Mâncio Cordeiro – De jeito nenhum. O imposto é pago ou em um lugar ou em outro. Aí, alguns dizem que ‘os Estados pequenos vão ter prejuízos’… vão nada. O Acre, por exemplo, ganharia muito, se for cobrado no destino. Ganha muito porque o Acre exporta menos do que importa. Em relação ao comércio eletrônico, eu acho que é uma visão tacanha de quem acha que o imposto tem que ficar no Estado onde está comprando. Porque é o seguinte: o consumidor não foi lá comprar. Na prática, o consumidor está aqui. A compra foi feita aqui.
Mas a cobrança feita aqui não penaliza o consumidor acreano?
Mâncio Cordeiro – Não. O que os Estados estão buscando não é que deixe de acontecer o comércio eletrônico. Eles querem impedir é que o imposto venha pra cá.
O problema não é o imposto, que o consumidor de uma maneira ou de outra já paga. O problema é o destino…?
Mâncio Cordeiro – Isso. Se fica lá ou se fica aqui.O que está acontecendo aqui no Acre… eu nem sei por que as empresas estão se precavendo porque nós nem estamos adotando o critério de cobrança do comércio eletrônico. Há um convênio assinado que nós não incorporamos esse convênio à nossa legislação, mas mesmo assim estão entrando com recursos e o tribunal está dando ganho para as empresas. Uma decisão inócua porque nós não estamos cobrando de ninguém. O que nós queremos é resolver.
Então, vocês não vão nem recorrer da decisão do Tribunal de Justiça do Acre?

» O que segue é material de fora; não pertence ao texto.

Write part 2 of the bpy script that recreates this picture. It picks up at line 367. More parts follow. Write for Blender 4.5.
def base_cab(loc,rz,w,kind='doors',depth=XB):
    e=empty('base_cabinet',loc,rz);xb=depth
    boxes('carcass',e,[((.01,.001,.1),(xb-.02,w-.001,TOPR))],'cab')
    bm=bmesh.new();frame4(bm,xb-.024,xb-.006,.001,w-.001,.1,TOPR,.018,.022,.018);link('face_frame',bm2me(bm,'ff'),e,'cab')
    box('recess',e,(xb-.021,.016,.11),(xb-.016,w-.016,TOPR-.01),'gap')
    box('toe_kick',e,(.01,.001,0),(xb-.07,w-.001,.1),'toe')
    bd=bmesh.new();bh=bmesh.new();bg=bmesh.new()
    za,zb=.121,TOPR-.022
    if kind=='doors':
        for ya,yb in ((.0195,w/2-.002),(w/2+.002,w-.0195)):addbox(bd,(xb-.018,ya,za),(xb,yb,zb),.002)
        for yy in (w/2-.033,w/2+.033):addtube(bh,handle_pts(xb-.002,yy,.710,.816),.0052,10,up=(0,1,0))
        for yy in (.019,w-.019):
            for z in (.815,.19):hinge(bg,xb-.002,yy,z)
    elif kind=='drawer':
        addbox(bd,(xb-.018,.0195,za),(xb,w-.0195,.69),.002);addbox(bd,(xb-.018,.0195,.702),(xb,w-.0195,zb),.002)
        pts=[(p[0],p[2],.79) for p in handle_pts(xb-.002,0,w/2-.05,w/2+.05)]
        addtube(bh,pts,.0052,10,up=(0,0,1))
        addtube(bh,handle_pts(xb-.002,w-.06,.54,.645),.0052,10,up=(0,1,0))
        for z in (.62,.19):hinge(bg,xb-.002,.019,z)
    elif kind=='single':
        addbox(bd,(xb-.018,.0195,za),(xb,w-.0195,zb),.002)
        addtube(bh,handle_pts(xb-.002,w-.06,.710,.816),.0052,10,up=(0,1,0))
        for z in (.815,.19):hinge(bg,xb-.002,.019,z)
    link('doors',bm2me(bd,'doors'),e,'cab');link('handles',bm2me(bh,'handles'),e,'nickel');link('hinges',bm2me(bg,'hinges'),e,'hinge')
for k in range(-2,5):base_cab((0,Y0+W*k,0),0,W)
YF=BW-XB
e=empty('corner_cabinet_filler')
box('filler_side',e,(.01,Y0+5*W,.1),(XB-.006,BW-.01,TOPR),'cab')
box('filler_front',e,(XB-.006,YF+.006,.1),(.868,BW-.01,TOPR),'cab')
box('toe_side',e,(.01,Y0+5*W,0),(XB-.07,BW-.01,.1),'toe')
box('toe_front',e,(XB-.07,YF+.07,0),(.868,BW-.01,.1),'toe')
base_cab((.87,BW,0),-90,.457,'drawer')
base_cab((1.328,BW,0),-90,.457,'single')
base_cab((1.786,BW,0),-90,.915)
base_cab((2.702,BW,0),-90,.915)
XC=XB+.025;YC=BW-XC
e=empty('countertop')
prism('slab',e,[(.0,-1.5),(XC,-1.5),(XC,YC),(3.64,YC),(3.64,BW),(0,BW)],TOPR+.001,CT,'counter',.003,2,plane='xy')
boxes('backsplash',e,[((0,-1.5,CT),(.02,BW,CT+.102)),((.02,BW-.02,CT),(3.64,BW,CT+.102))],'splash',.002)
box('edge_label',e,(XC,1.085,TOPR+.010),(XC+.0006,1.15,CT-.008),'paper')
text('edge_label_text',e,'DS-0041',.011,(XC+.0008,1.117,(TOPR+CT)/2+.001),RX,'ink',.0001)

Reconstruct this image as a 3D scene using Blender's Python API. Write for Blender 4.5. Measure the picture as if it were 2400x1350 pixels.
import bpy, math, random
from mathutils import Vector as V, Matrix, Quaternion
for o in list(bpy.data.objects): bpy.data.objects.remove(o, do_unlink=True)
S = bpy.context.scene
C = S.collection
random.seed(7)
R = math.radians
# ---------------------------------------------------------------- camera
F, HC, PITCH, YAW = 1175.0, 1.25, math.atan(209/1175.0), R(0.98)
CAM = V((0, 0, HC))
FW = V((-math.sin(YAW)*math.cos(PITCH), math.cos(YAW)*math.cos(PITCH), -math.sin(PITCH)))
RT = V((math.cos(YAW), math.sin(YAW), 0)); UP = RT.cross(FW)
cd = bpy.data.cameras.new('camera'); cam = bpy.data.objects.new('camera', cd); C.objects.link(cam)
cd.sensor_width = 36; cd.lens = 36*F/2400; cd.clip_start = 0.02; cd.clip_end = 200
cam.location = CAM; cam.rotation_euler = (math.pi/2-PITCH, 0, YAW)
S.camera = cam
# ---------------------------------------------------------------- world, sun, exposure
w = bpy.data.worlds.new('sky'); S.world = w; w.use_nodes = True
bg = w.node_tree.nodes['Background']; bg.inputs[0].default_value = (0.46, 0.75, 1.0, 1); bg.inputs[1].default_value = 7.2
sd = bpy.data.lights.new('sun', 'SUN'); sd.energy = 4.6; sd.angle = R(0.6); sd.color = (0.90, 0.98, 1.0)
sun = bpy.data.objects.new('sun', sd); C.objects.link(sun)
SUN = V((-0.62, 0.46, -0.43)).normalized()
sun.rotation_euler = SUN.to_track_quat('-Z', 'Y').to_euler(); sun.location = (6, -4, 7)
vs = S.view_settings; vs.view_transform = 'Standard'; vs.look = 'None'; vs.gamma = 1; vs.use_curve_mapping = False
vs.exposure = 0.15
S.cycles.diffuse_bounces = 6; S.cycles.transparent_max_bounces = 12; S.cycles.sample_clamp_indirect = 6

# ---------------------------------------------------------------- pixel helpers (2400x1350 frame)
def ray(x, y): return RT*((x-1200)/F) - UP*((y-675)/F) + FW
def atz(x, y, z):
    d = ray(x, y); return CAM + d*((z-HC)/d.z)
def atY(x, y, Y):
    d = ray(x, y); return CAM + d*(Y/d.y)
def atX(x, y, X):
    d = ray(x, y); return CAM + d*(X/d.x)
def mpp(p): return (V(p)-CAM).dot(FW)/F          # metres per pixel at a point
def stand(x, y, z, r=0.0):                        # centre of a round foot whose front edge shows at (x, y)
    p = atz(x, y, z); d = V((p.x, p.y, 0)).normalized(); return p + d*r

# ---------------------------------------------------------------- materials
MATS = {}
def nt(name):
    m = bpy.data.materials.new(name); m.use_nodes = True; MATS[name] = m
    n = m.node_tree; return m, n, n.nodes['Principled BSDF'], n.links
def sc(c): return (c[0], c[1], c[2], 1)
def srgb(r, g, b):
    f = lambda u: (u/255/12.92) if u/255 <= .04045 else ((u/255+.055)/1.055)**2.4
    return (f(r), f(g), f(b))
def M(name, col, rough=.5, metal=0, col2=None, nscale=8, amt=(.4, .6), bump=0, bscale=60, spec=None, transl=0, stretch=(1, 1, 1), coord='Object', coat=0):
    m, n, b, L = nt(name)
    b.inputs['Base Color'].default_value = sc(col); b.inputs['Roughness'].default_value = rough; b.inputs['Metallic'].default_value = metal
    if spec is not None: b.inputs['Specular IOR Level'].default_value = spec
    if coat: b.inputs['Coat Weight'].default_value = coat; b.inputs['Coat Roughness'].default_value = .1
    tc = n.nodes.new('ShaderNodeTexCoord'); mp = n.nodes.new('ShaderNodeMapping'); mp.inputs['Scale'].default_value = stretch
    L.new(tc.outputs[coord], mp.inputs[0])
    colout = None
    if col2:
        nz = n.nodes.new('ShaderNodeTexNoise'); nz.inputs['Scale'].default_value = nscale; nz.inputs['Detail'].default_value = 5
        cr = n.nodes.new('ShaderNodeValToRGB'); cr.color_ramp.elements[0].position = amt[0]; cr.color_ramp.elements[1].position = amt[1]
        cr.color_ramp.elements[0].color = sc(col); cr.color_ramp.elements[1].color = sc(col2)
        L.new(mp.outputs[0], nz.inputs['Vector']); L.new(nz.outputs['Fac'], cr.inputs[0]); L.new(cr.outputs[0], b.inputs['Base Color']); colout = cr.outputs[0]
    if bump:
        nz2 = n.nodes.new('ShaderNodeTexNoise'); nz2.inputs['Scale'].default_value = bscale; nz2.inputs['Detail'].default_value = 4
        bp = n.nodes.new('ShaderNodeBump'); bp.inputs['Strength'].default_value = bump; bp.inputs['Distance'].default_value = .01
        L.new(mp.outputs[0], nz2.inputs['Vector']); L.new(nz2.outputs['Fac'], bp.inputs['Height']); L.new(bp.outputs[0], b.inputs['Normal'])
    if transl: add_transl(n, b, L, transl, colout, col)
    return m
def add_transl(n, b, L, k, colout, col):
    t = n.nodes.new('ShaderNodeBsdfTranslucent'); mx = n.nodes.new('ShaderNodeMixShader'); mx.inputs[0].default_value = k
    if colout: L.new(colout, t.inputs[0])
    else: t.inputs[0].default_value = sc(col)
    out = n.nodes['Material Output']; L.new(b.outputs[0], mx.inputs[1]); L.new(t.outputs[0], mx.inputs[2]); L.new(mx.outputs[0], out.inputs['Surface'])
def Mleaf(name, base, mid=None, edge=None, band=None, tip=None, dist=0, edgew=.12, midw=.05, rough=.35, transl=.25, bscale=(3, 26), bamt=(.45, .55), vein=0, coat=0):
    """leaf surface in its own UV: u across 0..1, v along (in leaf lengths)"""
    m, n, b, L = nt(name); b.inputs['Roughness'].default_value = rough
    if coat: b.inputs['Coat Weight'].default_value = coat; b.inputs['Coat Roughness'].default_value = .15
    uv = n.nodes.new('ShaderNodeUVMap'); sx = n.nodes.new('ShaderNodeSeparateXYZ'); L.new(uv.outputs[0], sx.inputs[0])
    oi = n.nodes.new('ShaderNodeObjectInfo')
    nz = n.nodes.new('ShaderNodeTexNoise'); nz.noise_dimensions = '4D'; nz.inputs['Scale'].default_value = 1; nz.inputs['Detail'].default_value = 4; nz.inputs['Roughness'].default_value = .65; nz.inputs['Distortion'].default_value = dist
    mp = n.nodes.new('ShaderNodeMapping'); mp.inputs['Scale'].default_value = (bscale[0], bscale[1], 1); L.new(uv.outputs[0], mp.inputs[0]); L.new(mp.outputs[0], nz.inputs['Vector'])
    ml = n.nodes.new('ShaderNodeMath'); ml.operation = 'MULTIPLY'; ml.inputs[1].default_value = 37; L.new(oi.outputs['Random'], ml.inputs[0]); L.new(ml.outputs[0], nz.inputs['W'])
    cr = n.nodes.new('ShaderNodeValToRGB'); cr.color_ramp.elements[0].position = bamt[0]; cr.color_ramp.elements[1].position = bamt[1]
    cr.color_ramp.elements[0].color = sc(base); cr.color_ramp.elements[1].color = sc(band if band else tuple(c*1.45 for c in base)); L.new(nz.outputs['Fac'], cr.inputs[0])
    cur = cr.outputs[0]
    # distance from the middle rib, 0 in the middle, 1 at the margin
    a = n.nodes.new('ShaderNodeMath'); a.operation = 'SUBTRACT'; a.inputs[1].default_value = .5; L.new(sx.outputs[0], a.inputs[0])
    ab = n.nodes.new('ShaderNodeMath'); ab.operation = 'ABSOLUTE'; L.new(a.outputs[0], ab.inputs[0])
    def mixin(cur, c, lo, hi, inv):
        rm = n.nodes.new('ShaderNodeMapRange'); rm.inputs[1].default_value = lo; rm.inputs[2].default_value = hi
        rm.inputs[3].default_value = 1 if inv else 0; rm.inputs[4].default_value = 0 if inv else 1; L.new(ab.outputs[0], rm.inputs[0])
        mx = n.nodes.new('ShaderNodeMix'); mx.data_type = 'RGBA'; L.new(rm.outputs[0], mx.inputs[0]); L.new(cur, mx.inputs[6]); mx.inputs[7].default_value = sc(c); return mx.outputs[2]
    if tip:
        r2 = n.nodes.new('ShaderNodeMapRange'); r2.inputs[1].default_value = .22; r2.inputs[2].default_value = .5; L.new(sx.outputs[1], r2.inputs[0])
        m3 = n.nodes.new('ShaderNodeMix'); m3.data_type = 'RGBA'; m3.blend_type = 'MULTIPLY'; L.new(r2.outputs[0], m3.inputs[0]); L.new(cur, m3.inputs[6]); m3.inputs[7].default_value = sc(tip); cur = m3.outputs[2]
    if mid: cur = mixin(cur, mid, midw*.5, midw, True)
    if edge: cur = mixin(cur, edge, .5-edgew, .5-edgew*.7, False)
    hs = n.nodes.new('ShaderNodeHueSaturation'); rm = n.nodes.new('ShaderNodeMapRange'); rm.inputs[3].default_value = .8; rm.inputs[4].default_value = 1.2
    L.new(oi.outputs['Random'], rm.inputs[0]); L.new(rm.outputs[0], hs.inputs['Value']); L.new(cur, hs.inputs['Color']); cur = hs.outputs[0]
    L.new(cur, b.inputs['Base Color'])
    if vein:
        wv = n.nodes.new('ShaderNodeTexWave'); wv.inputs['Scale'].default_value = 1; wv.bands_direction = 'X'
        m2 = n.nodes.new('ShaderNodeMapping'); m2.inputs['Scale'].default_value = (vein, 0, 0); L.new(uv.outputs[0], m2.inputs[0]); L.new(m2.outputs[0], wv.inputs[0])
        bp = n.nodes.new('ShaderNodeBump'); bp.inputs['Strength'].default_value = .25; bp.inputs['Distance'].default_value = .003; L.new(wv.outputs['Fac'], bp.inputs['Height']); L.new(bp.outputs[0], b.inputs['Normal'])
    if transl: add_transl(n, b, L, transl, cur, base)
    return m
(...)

Mâncio Cordeiro – Não. Porque o que estou querendo resolver é a legislação. Temos que mudar a Constituição que, atualmente, diz que o ICMS do consumidor final é do Estado onde ele compra. Não temos que discutir do ponto de vista jurídico. A discussão não é jurídica. É tributária. Não é justo que, por uma questão de firula jurídica, o imposto fique com São Paulo, tirando imposto de um Estado pobre como o Acre. Os centros de distribuição estão nos Estados ricos. Não vemos centros de distribuição nos Estados pobres.